Torque and force are scalar quantities?! Are you sure?

 

[Benjamin_harsh]

Torque and force are scalar quantities?! Are you sure?

Sorry, both are vector quantities but how does this answer my question?

 

[jbriggs444]

Sorry, both are vector quantities but how does this answer my question?

The point is that a torque has more than a magnitude. In two dimensions, it also has a sign -- clockwise or counter-clockwise. In three dimensions, it has a direction as well and can be treated as a vector.

 

[Benjamin_harsh]

In the diagram, Force 750 is acting in north east direction, It's X component will be +ve. But why negative sign is used?

 

[BvU]

Because it wants to make the wheel turn in a clockwise -- mathematically negative -- direction

Does this help ?

 

[Benjamin_harsh]

Because it wants to make the wheel turn in a clockwise -- mathematically negative -- direction

Does this help ?

I thought clockwise means positive, so what makes clockwise direction is a negative thing?

 

[BvU]

We use right-handed coordinate systems: if you rotate the x-axis over +90 degrees you end up on the y axis.

 

[jbriggs444]

I thought clockwise means positive, so what makes clockwise direction is a negative thing?

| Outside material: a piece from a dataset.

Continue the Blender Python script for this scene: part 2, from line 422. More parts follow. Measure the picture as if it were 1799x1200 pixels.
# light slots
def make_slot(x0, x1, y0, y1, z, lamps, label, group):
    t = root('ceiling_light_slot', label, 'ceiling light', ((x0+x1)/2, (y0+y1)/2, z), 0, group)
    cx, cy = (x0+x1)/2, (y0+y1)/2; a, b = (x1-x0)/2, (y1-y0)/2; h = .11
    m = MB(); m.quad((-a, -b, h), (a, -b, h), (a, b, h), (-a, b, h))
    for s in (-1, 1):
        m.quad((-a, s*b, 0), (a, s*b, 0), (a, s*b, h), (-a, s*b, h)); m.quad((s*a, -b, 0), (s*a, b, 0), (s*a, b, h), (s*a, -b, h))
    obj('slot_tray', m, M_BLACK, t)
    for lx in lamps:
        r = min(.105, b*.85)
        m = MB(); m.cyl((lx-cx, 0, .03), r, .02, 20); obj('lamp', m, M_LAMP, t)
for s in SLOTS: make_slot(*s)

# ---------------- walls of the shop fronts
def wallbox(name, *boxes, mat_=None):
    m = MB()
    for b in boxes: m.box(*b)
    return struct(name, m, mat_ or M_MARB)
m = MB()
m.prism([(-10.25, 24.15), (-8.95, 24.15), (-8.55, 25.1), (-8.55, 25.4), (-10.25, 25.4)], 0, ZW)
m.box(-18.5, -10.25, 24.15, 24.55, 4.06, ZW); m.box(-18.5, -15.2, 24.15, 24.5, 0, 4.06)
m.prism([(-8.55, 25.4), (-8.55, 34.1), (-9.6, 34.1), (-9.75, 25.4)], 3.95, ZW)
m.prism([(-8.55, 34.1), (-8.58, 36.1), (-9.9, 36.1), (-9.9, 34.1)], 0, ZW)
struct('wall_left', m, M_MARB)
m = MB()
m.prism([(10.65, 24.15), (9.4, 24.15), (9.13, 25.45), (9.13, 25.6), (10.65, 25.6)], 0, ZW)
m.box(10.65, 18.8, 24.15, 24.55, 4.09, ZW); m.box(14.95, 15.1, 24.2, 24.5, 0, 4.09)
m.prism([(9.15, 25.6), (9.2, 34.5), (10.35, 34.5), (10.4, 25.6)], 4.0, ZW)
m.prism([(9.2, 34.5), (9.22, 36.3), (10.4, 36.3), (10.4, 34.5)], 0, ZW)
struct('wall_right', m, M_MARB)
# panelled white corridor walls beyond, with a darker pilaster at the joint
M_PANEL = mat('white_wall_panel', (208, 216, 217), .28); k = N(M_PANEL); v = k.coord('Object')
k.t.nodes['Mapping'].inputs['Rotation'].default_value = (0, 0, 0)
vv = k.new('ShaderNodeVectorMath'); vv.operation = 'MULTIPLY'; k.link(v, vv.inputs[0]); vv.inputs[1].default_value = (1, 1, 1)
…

The other two torques want to make the wheel turn counter-clockwise.

Regardless of whether we label clockwise as positive or negative, one torque still acts opposite to the other two.

 

[Benjamin_harsh]

Thus, $R = 1254.89 N$ downward to the right at $θ_{x} = 44.21^{0}$ and passes through the axle.

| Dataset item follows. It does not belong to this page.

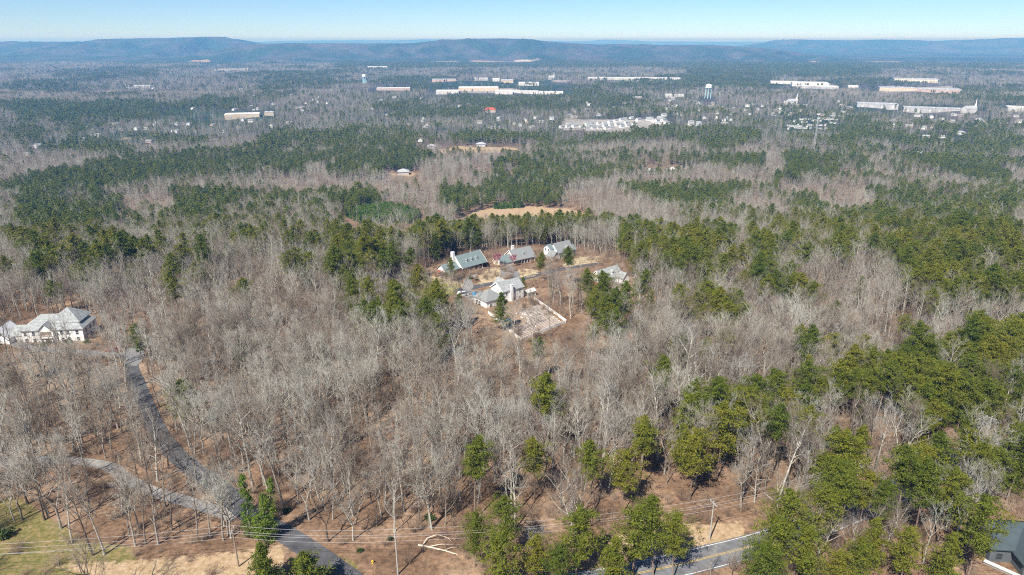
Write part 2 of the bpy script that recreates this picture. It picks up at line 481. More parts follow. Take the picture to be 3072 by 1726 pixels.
# pine stands: (share of pines, outline at canopy level)
STANDS = [
    (.92, [(0, 530), (180, 490), (320, 470), (430, 460), (620, 440), (800, 430), (1010, 440), (1040, 462), (900, 490), (940, 505), (640, 525), (560, 520), (400, 545), (300, 560), (280, 585), (0, 590)]),
    (.9, rect(0, 575, 280, 628)), (.75, rect(50, 630, 270, 682)), (.72, [(470, 560), (560, 550), (690, 560), (680, 600), (600, 640), (480, 640)]),
    (.62, [(660, 560), (1030, 555), (1030, 605), (860, 600), (700, 585)]), (.3, rect(720, 600, 1024, 730)), (.5, rect(530, 655, 700, 690)),
    (.85, rect(0, 712, 110, 745)), (.9, [(225, 790), (330, 758), (470, 728), (485, 745), (385, 777), (240, 803)]), (.75, rect(55, 783, 145, 815)),
    (.4, rect(130, 712, 210, 760)), (.4, rect(310, 700, 400, 740)), (.5, rect(515, 763, 640, 785)), (.22, rect(0, 600, 1024, 800)), (.1, rect(1024, 700, 1230, 800)), (.12, rect(2060, 600, 2600, 760)), (.06, rect(1980, 860, 3072, 1150)),
    (.6, rect(950, 733, 1030, 777)), (.5, rect(970, 788, 1060, 870)), (.3, rect(1000, 850, 1040, 880)),
    (.85, rect(0, 297, 500, 350)), (.7, rect(560, 285, 680, 332)), (.65, rect(0, 355, 110, 420)), (.6, rect(170, 352, 270, 392)), (.7, rect(190, 400, 330, 430)),
    (.8, rect(780, 393, 1030, 430)), (.55, rect(440, 388, 640, 422)), (.85, rect(200, 433, 385, 460)), (.5, rect(150, 205, 480, 226)), (.55, rect(780, 215, 1000, 260)),
    (.8, [(1024, 405), (1270, 420), (1280, 480), (1200, 497), (1024, 500)]), (.85, rect(1365, 383, 1605, 415)), (.75, rect(1365, 415, 1420, 440)), (.8, rect(1480, 420, 1535, 450)),
    (.9, [(1024, 558), (1090, 552), (1160, 566), (1155, 612), (1024, 622)]), (.8, [(1310, 575), (1380, 548), (1540, 560), (1545, 600), (1420, 622), (1330, 600)]),
    (.75, [(1410, 520), (1500, 470), (1680, 450), (1760, 490), (1845, 490), (1800, 530), (1700, 545), (1680, 598), (1600, 598), (1550, 562)]), (.4, rect(1600, 440, 2048, 500)),
    (.5, rect(1200, 668, 1335, 715)), (.5, rect(1338, 664, 1445, 705)), (.92, [(1430, 662), (1560, 650), (1700, 645), (1790, 638), (1880, 652), (1885, 672), (1780, 668), (1640, 672), (1480, 676)]),
    (.5, rect(1024, 690, 1150, 722)), (.5, rect(1024, 733, 1180, 762)), (.6, [(1850, 680), (2060, 690), (2060, 790), (1900, 770), (1840, 720)]), (.35, rect(1196, 750, 1240, 850)),
    (.95, [(1858, 562), (1900, 545), (2050, 525), (2270, 545), (2275, 565), (2200, 575), (2150, 600), (2130, 614), (2060, 608), (1980, 592)]),
    (.9, rect(2310, 458, 2405, 522)), (.6, rect(2400, 440, 2640, 522)), (.93, [(2730, 470), (2850, 455), (3020, 462), (3025, 520), (2950, 545), (2850, 520)]), (.7, rect(2600, 545, 2850, 592)),
    (.4, rect(2300, 525, 2360, 577)), (.6, rect(2340, 575, 2415, 618)), (.55, rect(2860, 545, 3072, 592)),
    (.68, [(2510, 628), (2560, 600), (2680, 590), (2800, 600), (2860, 590), (3072, 592), (3072, 700), (2980, 740), (2800, 700), (2700, 700), (2600, 690), (2520, 660)]),
    (.6, [(2600, 690), (2760, 700), (2800, 780), (2700, 800), (2620, 760)]), (.62, [(2800, 700), (3072, 700), (3072, 870), (2760, 870), (2740, 820)]),
    (.5, rect(2430, 668, 2540, 722)), (.5, rect(2300, 640, 2420, 692)), (.68, [(2040, 695), (2110, 690), (2220, 730), (2210, 800), (2100, 815), (2040, 800)]),
    (.5, rect(2280, 720, 2430, 862)), (.4, rect(2180, 775, 2300, 862)), (.55, rect(2048, 850, 2210, 930)), (.6, rect(2500, 715, 2580, 760)),
    (.82, rect(2860, 962, 3080, 1040)), (.7, rect(2895, 945, 2945, 985)), (.9, rect(2640, 1045, 2785, 1110)), (.82, rect(2815, 1030, 3080, 1112)), (.82, rect(2775, 1090, 2895, 1215)),
    (.7, rect(2860, 1090, 2955, 1210)), (.5, rect(2950, 1110, 3080, 1235)), (.8, rect(2775, 1215, 3080, 1410)), (.75, rect(2360, 1108, 2455, 1162)), (.8, rect(2285, 1130, 2345, 1160)),
    (.6, rect(2180, 1165, 2315, 1222)), (.75, rect(2490, 1115, 2625, 1172)), (.8, rect(2048, 1200, 2180, 1295)), (.7, rect(2290, 1215, 2440, 1290)), (.5, rect(2510, 1200, 2610, 1285)),
    (.8, [(2640, 1050), (2780, 1042), (2860, 965), (3100, 955), (3100, 1420), (2790, 1430), (2700, 1330), (2780, 1200)]), (.38, [(2440, 1290), (2700, 1240), (2790, 1430), (2700, 1560), (2400, 1560), (2300, 1420)]), (.22, [(2048, 1190), (2460, 1110), (2640, 1050), (2780, 1200), (2440, 1300), (2060, 1390)]),
    (.7, rect(2660, 1300, 2860, 1560)), (.6, [(2260, 1560), (2480, 1480), (2700, 1400), (2900, 1480), (2900, 1760), (2300, 1760)]), (.35, [(2380, 1400), (2540, 1400), (2540, 1520), (2300, 1560)]), (.4, [(1380, 1640), (1880, 1600), (2000, 1700), (1900, 1760), (1400, 1760)]), (.55, rect(1760, 840, 1975, 965)), (.25, rect(1690, 860, 1760, 940)), (.2, rect(1270, 880, 1335, 1000)), (.25, rect(1225, 840, 1335, 900)), (.13, rect(1060, 870, 1230, 960)),
    (.3, rect(1990, 960, 2060, 1060)), (.25, rect(2900, 1380, 3080, 1520)),
    # belt under the mountains
    (.75, rect(1000, 174, 2048, 200)), (.85, rect(2048, 176, 2640, 224)), (.6, rect(2640, 165, 3072, 206)), (.6, rect(1180, 225, 1370, 262)), (.7, rect(1140, 230, 1360, 258)),
    (.65, rect(1330, 275, 1560, 310)), (.7, rect(1440, 300, 1570, 330)), (.7, rect(1210, 322, 1420, 350)), (.6, rect(1560, 285, 1700, 320)), (.6, rect(1790, 285, 1950, 315)), (.7, rect(1600, 250, 1790, 268)), (.6, rect(1800, 240, 2048, 258)),
    (.8, rect(2048, 222, 2330, 258)), (.7, rect(2480, 230, 2700, 255)), (.55, rect(2860, 250, 3072, 300)), (.6, rect(2048, 380, 2260, 420)), (.85, rect(2080, 412, 2205, 440)), (.75, rect(2470, 385, 2720, 420)), (.5, rect(2500, 350, 2660, 390)), (.5, rect(2780, 360, 3072, 400)), (.7, rect(2740, 400, 3072, 440)),
    (.8, rect(2120, 450, 2250, 480)), (.5, rect(2048, 450, 2130, 480)), (.85, rect(1700, 385, 1930, 415)), (.7, rect(1930, 365, 2060, 400)), (.6, rect(1600, 410, 1720, 440)),
]
STANDG = [(d, gpoly(p, 16.0)) for d, p in STANDS]
YOUNG = [gpoly(p, 3.0) for p in ([(1035, 642), (1100, 618), (1160, 612), (1220, 622), (1266, 640), (1240, 662), (1080, 664)], [(1300, 640), (1350, 638), (1352, 655), (1300, 655)], [(1478, 612), (1565, 606), (1570, 615), (1485, 621)])]

# open ground: (share of trees kept, outline on the ground)
OPEN = [
    (0.0, [(-80, 1640), (120, 1570), (280, 1600), (330, 1640), (700, 1622), (1100, 1590), (1360, 1620), (1420, 1800), (-100, 1800)]),
    (0.5, [(-80, 1430), (330, 1430), (700, 1570), (740, 1625), (560, 1610), (-80, 1600)]),
    (1.0, [(-80, 1280), (420, 1280), (780, 1560), (740, 1600), (330, 1420), (-80, 1420)]),
    (0.5, [(-80, 1110), (360, 1110), (380, 1190), (-80, 1190)]), (1.0, [(-80, 1140), (400, 1140), (420, 1290), (-80, 1290)]),
    (0.16, [(-80, 1045), (300, 1045), (440, 1060), (430, 1110), (-80, 1120)]),
    (0.0, [(-60, 960), (290, 960), (310, 1060), (-60, 1075)]),
    (0.0, [(1215, 860), (1290, 800), (1330, 775), (1480, 752), (1640, 735), (1770, 762), (1870, 785), (1890, 858), (1760, 872), (1640, 850), (1590, 880), (1720, 968), (1565, 1050), (1440, 960), (1400, 905), (1240, 895)]),
    (0.75, [(1640, 1000), (1900, 950), (2150, 990), (2160, 1150), (1900, 1200), (1600, 1160)]), (0.12, [(1025, 650), (1275, 650), (1300, 745), (1030, 750)]), (0.25, [(1350, 690), (1790, 680), (1800, 712), (1380, 725)]),
    (0.08, [(1740, 850), (1890, 830), (1915, 905), (1765, 920)]), (0.12, [(1395, 905), (1450, 890), (1470, 940), (1440, 990), (1380, 960)]), (0.07, [(1430, 960), (1565, 1040), (1725, 965), (1760, 1000), (1600, 1130), (1420, 1050)]), (0.5, [(1420, 1040), (1600, 1120), (1790, 990), (1800, 1060), (1600, 1190), (1400, 1100)]),
    (0.35, [(1240, 890), (1400, 905), (1440, 960), (1440, 1020), (1300, 960)]),
    (0.0, [(1350, 690), (1375, 650), (1405, 640), (1470, 628), (1600, 622), (1720, 632), (1790, 650), (1800, 672), (1700, 690), (1500, 694)]),
    (0.0, [(1285, 440), (1480, 436), (1580, 446), (1560, 476), (1330, 472)]),
    (0.25, [(1740, 1590), (2060, 1540), (2240, 1540), (2240, 1600), (2060, 1680), (1740, 1700)]),
    (0.0, [(2915, 1520), (3260, 1500), (3260, 1850), (2925, 1850)]), (0.0, [(2040, 1590), (2275, 1570), (2290, 1850), (2025, 1850)]), (0.3, [(1360, 1590), (2000, 1560), (2040, 1590), (2030, 1850), (1400, 1850)]), (0.95, [(2280, 1560), (2920, 1440), (2920, 1850), (2290, 1850)]),
    (0.0, [(-100, 1600), (700, 1625), (1400, 1590), (1400, 1850), (-200, 1850)]),
    (0.02, [(1655, 395), (1690, 372), (1780, 362), (1900, 352), (2020, 352), (2030, 385), (1900, 400), (1790, 404)]),
    (0.45, rect(2350, 356, 2530, 402)),
    (0.15, rect(2860, 396, 2910, 450)), (0.1, rect(2720, 462, 2785, 486)), (0.2, rect(470, 330, 830, 372)), (0.2, rect(560, 366, 640, 392)),
    (0.0, rect(1210, 545, 1260, 560)), (0.0, rect(1160, 515, 1250, 535)), (0.0, rect(1930, 500, 2040, 522)), (0.1, [(350, 655), (420, 650), (430, 705), (360, 710)]),
    (0.0, rect(330, 412, 450, 424)), (0.25, rect(120, 436, 190, 456)), (0.3, rect(400, 448, 450, 462)), (0.2, rect(2500, 520, 2580, 548)),
    (0.25, rect(600, 180, 740, 215)), (0.1, rect(1280, 245, 1720, 292)), (0.1, rect(1100, 255, 1240, 285)), (0.15, rect(2300, 248, 2520, 275)), (0.15, rect(2580, 255, 2880, 292)), (0.3, rect(2560, 318, 2960, 350)),
]
OPENG = [(k, gpoly(p)) for k, p in OPEN]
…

What is the meaning of "downward to the right "? Why not "upward to the right"? How to decide it?

 

[BvU]

Your words, not ours ...

I suppose you assume the axis of rotation is horizontal ...

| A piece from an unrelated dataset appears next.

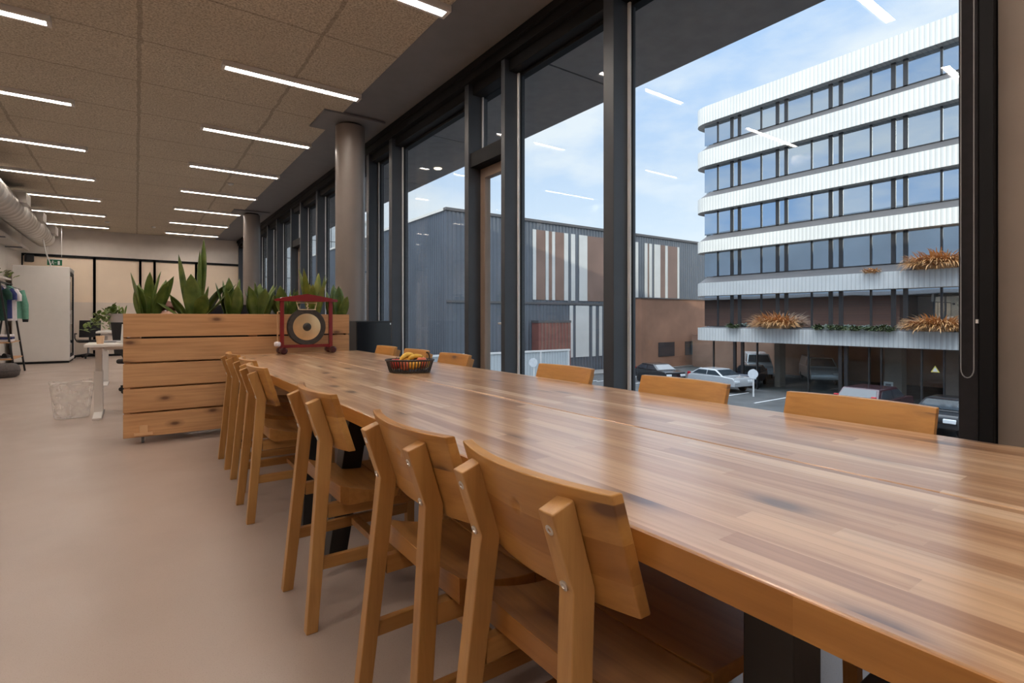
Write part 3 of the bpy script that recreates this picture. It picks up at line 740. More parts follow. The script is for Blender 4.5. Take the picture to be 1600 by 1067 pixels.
pp = MB(); pp.box(0, .21, 0, .29, 0, .012); on_desk('paper_stack', 'stack of white paper on the far white desk', 'paper', pp, M['paper'], (-.42, 10.95, .885))
pot = thing('pot_plant', 'grey pot with a trailing light green plant on the far desk', 'plant', (-.22, 11.2, .885))
MB().lathe([(0, 0), (.13, 0), (.185, .29), (.19, .29), (.19, .27), (.165, .27), (.0, .26)], seg=32).build('pot', M['felt'] if False else plain('grey_concrete_pot', (.34, .29, .27), .7), pot, smooth=40)
random.seed(11); lv = MB()
for k in range(120):
    a = random.uniform(1.7, 4.4); rr = random.uniform(.1, .48); z = .33 - .30 * max(0, rr - .17) / .3 + random.uniform(-.05, .07)
    leaf(lv, (math.cos(a) * rr, math.sin(a) * rr * .6, z), random.uniform(0, 6.3), random.uniform(.4, 1.4), random.uniform(.06, .11), random.uniform(.045, .07), .4)
for k in range(14):
    leaf(lv, (random.uniform(-.08, .1), random.uniform(-.08, .08), .26), random.uniform(0, 6.3), random.uniform(.1, .7), random.uniform(.12, .22), .035, .4)
lv.build('foliage', M['leaf_small'], pot, smooth=60)
def monitor(label, x, y, z, rz, w=.60):
    o = thing('monitor', label, 'monitor', (x, y, z), rz)
    B(-w / 2, w / 2, -.02, .012, .10, .46).build('screen', M['screen_black'], o, bevel=.004)
    B(-.025, .025, .012, .05, .01, .30).build('neck', M['black_metal'], o); B(-.11, .11, -.05, .11, 0, .012).build('stand', M['black_metal'], o, bevel=.003)
monitor('black monitor on the white desk, its top edge showing above the planter', at(382, 7.7), 7.72, .815, 0, .5)
monitor('black monitor on the far desk, just visible behind the plants', at(340, 11.2), 11.2, .885, 0, .5)
dk = thing('desk_lamp', 'black desk lamp with a conical shade standing behind the planter', 'lamp', (at(424, 7.5), 7.5, .815))
MB().lathe([(0, 0), (.08, 0), (.08, .015), (.012, .02), (.012, .25), (0, .25)], seg=24).build('stand', M['black_metal'], dk, smooth=40)
MB().lathe([(.115, .24), (.025, .42), (.02, .42), (.108, .24)], seg=28, cap=False).build('lamp_shade', M['black_metal'], dk, smooth=40)

# waste bin with a clear bag
bn = thing('waste_bin', 'wire waste bin lined with a clear plastic bag on the floor', 'bin', (-.575, 7.58, 0), .2)
def sq(t, r):  # rounded square
    c, s = math.cos(t), math.sin(t); k = (abs(c) ** 4 + abs(s) ** 4) ** -.25; return r * k * c, r * k * s
bag = MB()
def bagp(u, v):
    t = 2 * math.pi * u; r = .150 + .04 * v + .006 * math.sin(t * 5 + v * 6) * v; x, y = sq(t, r); return Vector((x, y * .75, .01 + .385 * v + .012 * math.sin(t * 3) * (v > .95)))
bag.grid(bagp, 48, 8); bag.add([bagp(k / 24, 0) for k in range(24)], [tuple(range(24))]); bag.build('plastic_bag', M['film'], bn, smooth=70)
rm = MB(); rm.tube([Vector((*[q * f for q, f in zip(sq(2 * math.pi * k / 40, .182), (1, .75))], .375)) for k in range(40)], .003, 6, closed=True)
rm.tube([Vector((*[q * f for q, f in zip(sq(2 * math.pi * k / 40, .140), (1, .75))], .006)) for k in range(40)], .003, 6, closed=True)
for k in range(12):
    a = 2 * math.pi * k / 12; p, q = sq(a, .14), sq(a, .182); rm.tube([(p[0], p[1] * .75, .006), (q[0], q[1] * .75, .375)], .0015, 5)
rm.build('wire_frame', M['white_plastic'], bn)

# ------------------------------------------------------------------ phone booth, far wall things, clothes rack
pb = thing('phone_booth', 'white phone booth with a black framed glass door', 'booth', (-2.37, 16.9, 0))
b = MB(); b.box(0, 1.05, 0, .07, .05, 2.36); b.box(0, .07, .07, 1.15, .05, 2.36); b.box(.07, 1.05, 1.08, 1.15, .05, 2.36); b.box(.07, 1.05, .07, 1.08, 2.27, 2.36); b.box(.07, 1.05, .07, 1.08, .05, .12)
b.build('shell', M['white_paint'], pb, bevel=.02, seg=3)
B(.02, 1.03, .02, 1.13, 0, .05).build('plinth', M['frame_in'], pb)
dr = MB(); dr.box(1.0, 1.045, .09, .16, .13, 2.25); dr.box(1.0, 1.045, 1.0, 1.07, .13, 2.25); dr.box(1.0, 1.045, .16, 1.0, 2.17, 2.25); dr.box(1.0, 1.045, .16, 1.0, .13, .2)
d_ = dr.build('door', M['frame_in'], pb); B(1.015, 1.03, .16, 1.0, .2, 2.17).build('door_glass', M['car_glass'], d_)
B(1.045, 1.075, .20, .23, .95, 1.30).build('door_handle', M['chrome'], d_)
for z in (.45, 1.2, 2.0): B(.99, 1.055, .07, .10, z, z + .07).build('hinge', M['chrome'], pb)
pr = thing('projector', 'small black box speaker hanging from the corner of the far wall', 'speaker', (-2.30, 18.9, 2.60), .3)
B(-.10, .08, -.08, .08, 0, .20).build('body', M['black_metal'], pr, bevel=.02); B(-.02, .02, .05, .30, .12, .16).build('wall_bracket', M['black_metal'], pr)
B(-.08, .06, -.087, -.08, .03, .17).build('grille', M['mesh_black'], pr)
ex = thing('exit_sign', 'green emergency exit sign with a running figure hanging above the booth', 'sign', (at(85, 18.4), 18.4, 2.50))
B(-.15, .15, -.012, .012, 0, .15).build('panel', M['exit_green'], ex)
mk = MB(); yy = -.016
mk.box(.10, .17, yy, -.012, .03, .19); mk.lathe([(0, 0), (.018, 0), (.018, .004), (0, .004)], (-.06, -.012, .185), 14, Euler((math.radians(90), 0, 0)).to_matrix().to_4x4())
for p, q in (((-.06, .165), (-.075, .10)), ((-.075, .10), (-.03, .07)), ((-.03, .07), (-.04, .03)), ((-.075, .10), (-.11, .06)), ((-.11, .06), (-.15, .06)), ((-.06, .15), (-.02, .13)), ((-.06, .15), (-.10, .13))): mk.beam((p[0], yy + .002, p[1]), (q[0], yy + .002, q[1]), .004, .018, (0, 1, 0))
mk.box(.0, .06, yy, -.012, .105, .12); mk.v = [(a * .62, b, c * .62) for a, b, c in mk.v]; mk.build('pictogram', M['white_plastic'], ex)
hw_ = MB(); hw_.box(-.16, .16, -.02, .02, .15, .17); hw_.tube([(-.14, 0, .17), (-.14, 0, CZ - 2.50)], .004, 6); hw_.tube([(.14, 0, .17), (.14, 0, CZ - 2.50)], .004, 6); hw_.build('hanger', M['white_plastic'], ex)
wc = MB(); wc.tube([(at(66, 17.2), 17.2, 3.15), (at(68, 17.2), 17.2, 2.95), (at(71, 17.2), 17.2, 2.72), (at(77, 17.3), 17.3, 2.5), (at(79, 17.3), 17.4, 2.37)], .014, 8)
tag(wc.build('cable', M['white_plastic'], smooth=50), 'white cable dropping from the duct to the phone booth', 'cable')
# spiral duct along the left wall
du = thing('ventilation_duct', 'large galvanised round ventilation duct under the ceiling along the left wall', 'duct', (-1.98, 0, 3.22))
dm = MB(); prof = []
pts = []
n = 74
dm2 = [(.235, YB + .02)]
for k in range(n): 
    y = YB + .05 + (18.2 - YB) * k / n; dm2 += [(.235, y), (.243, y + .01), (.243, y + .03), (.235, y + .04)]
dm2 += [(.235, 18.5), (.20, 18.52), (0, 18.52)]
dm.lathe(dm2, seg=32, m=Euler((math.radians(-90), 0, 0)).to_matrix().to_4x4()); dm.build('pipe', M['galv'], du, smooth=40)
for y in (13.2, 15.4, 17.6): 
    B(.13, .33, y, y + .5, .02, .22).build('outlet_box', M['galv'], du, bevel=.005)
hg = MB()
for y in (6, 9, 12, 14.6, 16.9): hg.tube([(0, y, .24), (0, y, CZ - 3.22)], .006, 6)
hg.build('hanger_rods', M['grey_plastic'], du)
ct = thing('cable_tray', 'grey cable tray beside the duct near the top of the left wall', 'cable tray', (XL, 0, 2.80))
B(.002, .30, -2, 18.0, 0, .012).build('tray_bottom', M['galv'], ct); B(.288, .30, -2, 18.0, .012, .07).build('tray_side', M['galv'], ct)
bk_ = MB()
for y in range(-1, 18, 2): bk_.box(0.002, .30, y, y + .03, -.03, 0)
bk_.build('brackets', M['grey_plastic'], ct)
ml_ = MB(); 
for q in range(4): ml_.tube([(XL + .05 + q * .05, -1.9, 2.828), (XL + .06 + q * .05, 8, 2.828), (XL + .05 + q * .05, 17.8, 2.828)], .014, 8)
tag(ml_.build('cable_bundle', M['grey_plastic'], smooth=50), 'grey cables lying in the tray beside the duct', 'cables')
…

'to he right' isn't so easily described (but you took the 250 to be positive, so that's the +x direction)

 

[Benjamin_harsh]

'to he right' isn't so easily described (but you took the 250 to be positive, so that's the +x direction

My final answer is right or wrong?

 

[CWatters]

Your answer appears correct to me.

However you should really start your answer by declaring that you define upwards, right and anticlockwise as positive. Don't leave it to convention or let the examiner guess.

Your answer for the resultant force has components

R_X = 899.52N
R_Y = −875N

That means the resultant is to the right and downwards _because_ you defined up and right as positive.

As an exercise you could define downwards and left as positive. Then repeat all the equations and your answers then would be:

R_X = -899.52N
R_Y = 875N

That would _still_ mean the resultant is to the right and downwards _because_ this time you defined downwards and left as positive.